In terms of data visualization, the conclusions of this project were less about novel findings and more about peeling back the invisible and complex factors that determine affordable housing obligations for the state. I believe I was only partially successful in this task, enabling users to explore

  • Percentages of Low to Moderate Income Households by NJ Region
  • Average Income Measures per municipality
  • Undeveloped Land (weighted) per municipality
  • Final housing numbers across all court-derrived time periods.

What I was hoping to enable was the ability to consider, on a municipality level, what factors were primary and what were secondary in deriving housing numbers. The overlay approach taken on the map somewhat enables this, but you can only really consider 1 factor at a time and its impact on the housing numbers – layering multiple factors brings about color (hue) mixing that would require people to understand, for example, that a dark green municipality suggests that both the orange factor and the blue factor had similar relevancy, and mixed to create green.

With some color theory background or a critical eye, you might understand that the middle municipalities are green because they are adopting similar amounts of blue and yellow from two factors.

Other limitations were simply due to complexity. For example, in the above map, note that Newark (the gray municipality to the east) isn’t pulling any color. This is because Newark is a Qualifying Urban Aid municipality, and is exempted from certain requirements (leading to no yellow or blue coloration because there was no data processed). While I attempt to bring this up in the Legend notes, this is one of a few factors I was not able to include in this map (due to time and Carto layer limitations), which ultimately leads to an incomplete picture of all of the factors that go into the methodology.

Despite these limitations, I do think there was greater success in simplifying the data to provide something understandable. Especially the final slide, which provides a final percent (30%) of progress the state overall has made towards achieving the ideal Mount Laurel fair share obligations through 2025.

Retrospective

Overall I am proud of this project, and plan to send it to the FSHC to see if they might want to use it for something. Perhaps it would make a good blog post for them, assuming my writing and visualizations are accurate. I had two main areas in which I believe this could be improved, in addition to the aforementioned lack of a complete picture of all of the factors that go into affordable housing numbers.

The first area is trying to normalize the data. This was discussed very early on (normalizing housing numbers with municipality populations, so your perceptions of each municipalities fair share is not skewed by high-population areas), but I was not able to perform the calculations in time. Dr. Kinsey’s data only includes Low to moderate-income household calculations at the regional level, so I would have to get the raw American Community Survey data and process it down to find the number of low to moderate-income households per municipality. This could surely be done with more time.
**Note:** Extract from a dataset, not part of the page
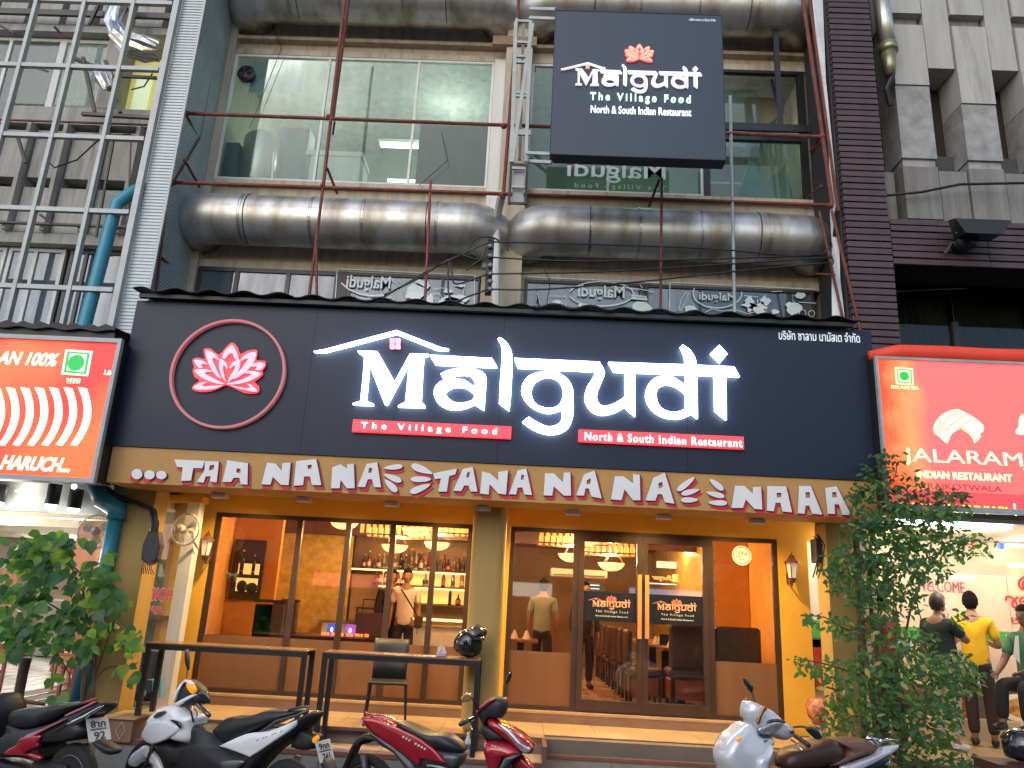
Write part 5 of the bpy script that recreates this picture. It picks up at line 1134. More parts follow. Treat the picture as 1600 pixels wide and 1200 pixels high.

The second area that I would have liked to expand on is providing some narrative to the opposing side (municipalities wanting to build less affordable housing). While many of the rationales are exclusionary and “Not in my backyard,” one critical aspect warrants more discussion. That aspect is that building affordable housing can only be done through developers by law (a municipality cannot build their own housing directly). Because of this, towns must work with developers, who will only build at a 4:1 ratio. That is, for every 4 luxury/normal housing units, 1 affordable housing unit gets built. Developers force this ratio to ensure they still make a profit while building affordable housing. Because of this system, if a town needs to build 100 affordable housing units, it’s likely they actually will need to build closer to 500 total new units. This 5-fold increase in actual housing likely has a much larger impact on communities (sewer, school tax base, infrastructure, density, etc), and is less talked-about in the affordable housing discussion, in my opinion.

Overall I think this project provides a mid-level dive into the Mount Laurel Doctrine through data, history, and visuals, and will hopefully be an interesting read.